On 1 April 1942, high above South Molton Street, the sound of a small roaster filled a cramped attic. London was still in the grip of war. Blackouts fell each night, sirens wailed, and yet in that attic, Harold Rees Higgins was roasting coffee. He believed that even in the darkest days, there should be room for something exceptional. He called his business H.R.Higgins (Coffee-man).

It was not easy. Atop of five flights of narrow stairs,Harold himself lived among the sacks of green coffee for most of the week, determined to make his vision work. As his son Tony recalls:

“At its beginning H.R.Higgins (Coffee-man) had to be wholesale only because, as my father says in his diary, you couldn’t expect retail customers to climb up five flights of stairs.”

Two years later, Tony climbed those same stairs himself:

“When I was six, I climbed those same stairs and caught the enticing aroma of freshly roasting coffee. If you visit us at 79 Duke Street you can see a record of that early encounter.”

Life in that attic was far from simple:

“My father worked and lived for most of the week in that attic to get his fledgling business established, coping as so many did with the hazards of air raids.”

That memory — the smell of roasting coffee in an attic during the Blitz — still lingers in everything we do. It is part of our story, passed down like the blends themselves.

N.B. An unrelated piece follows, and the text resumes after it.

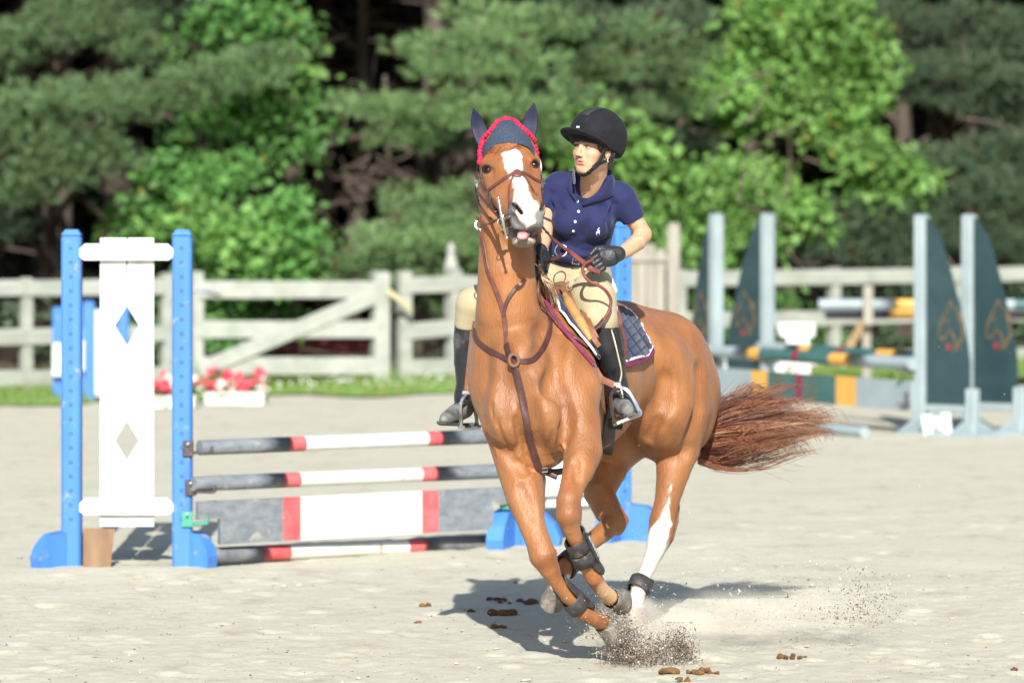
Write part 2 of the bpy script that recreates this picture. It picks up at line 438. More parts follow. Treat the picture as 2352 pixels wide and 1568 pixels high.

In the years that followed, blends emerged that carried that vision forward. By the 1950s, customers were asking for something stronger. Harold responded with Creole Blend — darker, richer, but never bitter. A coffee that matched the energy of its time: bold in character, with depth that lingers, yet still unmistakably refined.

Later, it was Tony himself who introduced Vienna Blend. He wanted to capture the elegance and balance of the great European coffee houses, and he did so with a medium roast that remains as graceful today as when it was first conceived. Notes of honey, pear and milk chocolate give Vienna a soft richness, a reminder that refinement never goes out of fashion. It became a favourite of many loyal customers — including the great violinist Yehudi Menuhin, who enjoyed Vienna most of all.

And decades later, Harold’s grandson David created 1942 Blend as a tribute to that attic beginning. He imagined the kind of coffee Harold himself might have poured at the end of a long day — balanced and comforting, with soft caramel sweetness, fruit brightness, and a richness that speaks to tradition. It quickly became one of our most-loved coffees, a bridge between past and present.

Today, our shop on Duke Street stands just a short walk from where it all began. The stairs are easier to climb, the world outside a little steadier, but the essence remains the same. International Coffee Day gives us a reason to pause and look back — not out of nostalgia, but as a reminder of what coffee has carried us through, and what it continues to mean.

Because coffee is never just coffee. It is memory. It is resilience. It is a story passed from one generation to the next, poured into every cup we share.